Advocates of budgetary rigour led by Germany believe the time has come for France to taste some of the fiscal austerity and painful structural reform already undertaken by its southern neighbours in the wake of the 2009-2012 debt crisis.
But Paris can count on allies in Rome, Athens, Dublin, Madrid and elsewhere to support its argument that further austerity would be counterproductive by snuffing out the fragile start of recovery across the euro zone.

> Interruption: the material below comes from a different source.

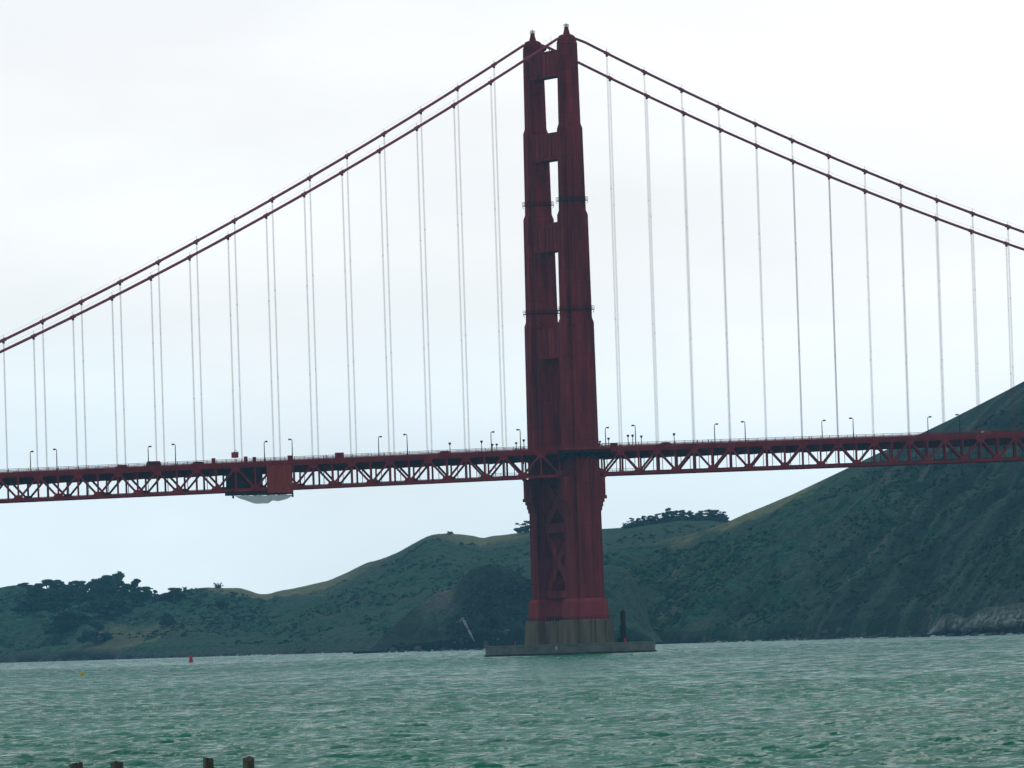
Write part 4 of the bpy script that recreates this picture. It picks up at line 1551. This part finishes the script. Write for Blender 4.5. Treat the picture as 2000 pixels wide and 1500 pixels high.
def walker(u, y, face, coat, legs, lab):
    x = deck_x(u, y)
    z = zdeck(x) + 10.15
    sk = [(0, 0, .92), (0, 0, 1.12), (0, 0, 1.38), (0, 0.01, 1.50), (0, 0.02, 1.62), (0, 0.02, 1.72),
          (.2, 0, 1.40), (.25, .05, 1.12), (.23, .16, .90), (.23, .2, .82), (-.2, 0, 1.40), (-.25, -.05, 1.12), (-.23, .02, .90), (-.23, .05, .82),
          (.1, .02, .85), (.11, .14, .48), (.11, .12, .08), (.11, .28, .05), (-.1, -.02, .85), (-.11, -.06, .48), (-.11, -.22, .10), (-.11, -.08, .05)]
    ed = [(0, 1), (1, 2), (2, 3), (3, 4), (4, 5), (2, 6), (6, 7), (7, 8), (8, 9), (2, 10), (10, 11), (11, 12), (12, 13), (0, 14), (14, 15), (15, 16), (16, 17), (0, 18), (18, 19), (19, 20), (20, 21)]
    rad = [.16, .15, .17, .06, .10, .08, .07, .055, .045, .035, .07, .055, .045, .035, .1, .075, .05, .045, .1, .075, .05, .045]
    me = bpy.data.meshes.new('person')
    me.from_pydata(sk, ed, [])
    o = bpy.data.objects.new('person', me)
    COL.objects.link(o)
    o.modifiers.new('skin', 'SKIN')
    for i, r in enumerate(rad):
        me.skin_vertices[0].data[i].radius = (r, r * 0.85)
    me.skin_vertices[0].data[0].use_root = True
    sb = o.modifiers.new('sub', 'SUBSURF')
    sb.levels = sb.render_levels = 1
    # one clothing material whose colours follow the height on the body
    m, t, p = mat_base('clothing', 0.9)
    tc = N(t, 'ShaderNodeTexCoord')
    sp = N(t, 'ShaderNodeSeparateXYZ')
    rp = N(t, 'ShaderNodeValToRGB')
    rp.color_ramp.interpolation = 'CONSTANT'
    setramp(rp, [(0.0, (0.02, 0.02, 0.02)), (0.06, legs), (0.5, coat), (0.82, (0.4, 0.26, 0.2)), (0.92, (0.03, 0.02, 0.015))])
    dv = N(t, 'ShaderNodeMath', operation='DIVIDE')
    dv.inputs[1].default_value = 1.85
    t.links.new(tc.outputs['Object'], sp.inputs[0])
    t.links.new(sp.outputs['Z'], dv.inputs[0])
    t.links.new(dv.outputs[0], rp.inputs[0])
    t.links.new(rp.outputs[0], p.inputs['Base Color'])
    me.materials.append(m)
    o.location = (x, y, z)
    o.rotation_euler = (0, 0, face)
    tag(o, lab, 'person', 'people walking on the bridge')


K1, K2 = (0.03, 0.03, 0.04), (0.02, 0.02, 0.03)
walker(719, -12.8, 1.57, K1, K2, 'person in dark clothes walking left of the lamp pair midway to the tower')
walker(750, -12.8, -1.57, (0.12, 0.03, 0.04), K2, 'person in a dark red top walking just right of a lamp midway to the tower')
walker(637, -12.8, 1.57, (0.05, 0.06, 0.09), K2, 'person in a dark blue coat walking left of the long red box')
walker(1362, -12.8, -1.57, K1, K2, 'person in dark clothes walking right of the lone short post lamp')
walker(1384, -12.8, 1.57, (0.08, 0.05, 0.05), K2, 'person in brown beside the second lamp right of the tower with arm pointing right')
walker(1580, -12.8, -1.57, K1, K2, 'person in dark clothes walking left of the third lamp pair right of the tower')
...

Italian finance minister Pier Carlo Padoan said on Tuesday he expected a third straight year of recession this year. While Rome would honour a pledge to cut its deficit to the 3 per cent EU target in 2014, the aim of bringing the budget into balance in structural terms - adjusted for the effects of the business cycle - would be delayed by a year until 2017, he said.
Mr Hollande has charged Sapin and prime minister Manuel Valls with imposing spending caps on individual ministries and Sapin said he would recoup a further €4 billion in French public asset sales to pay off debt.
In a bid to return some cash to the pockets of low-earners, the budget will also cancel the existing lowest income tax band - a move to be funded with tax proceeds elsewhere.
Despite its fiscal woes, France continues to borrow at historically low rates - the yield on its benchmark 10-year bond was unchanged around 1.289 per cent in early Wednesday trade.
In an interview with Les Echos newspaper, former conservative prime minister Francois Fillon - a possible presidential candidate in 2017 - warned nonetheless that France was "on the verge of serious financial accident".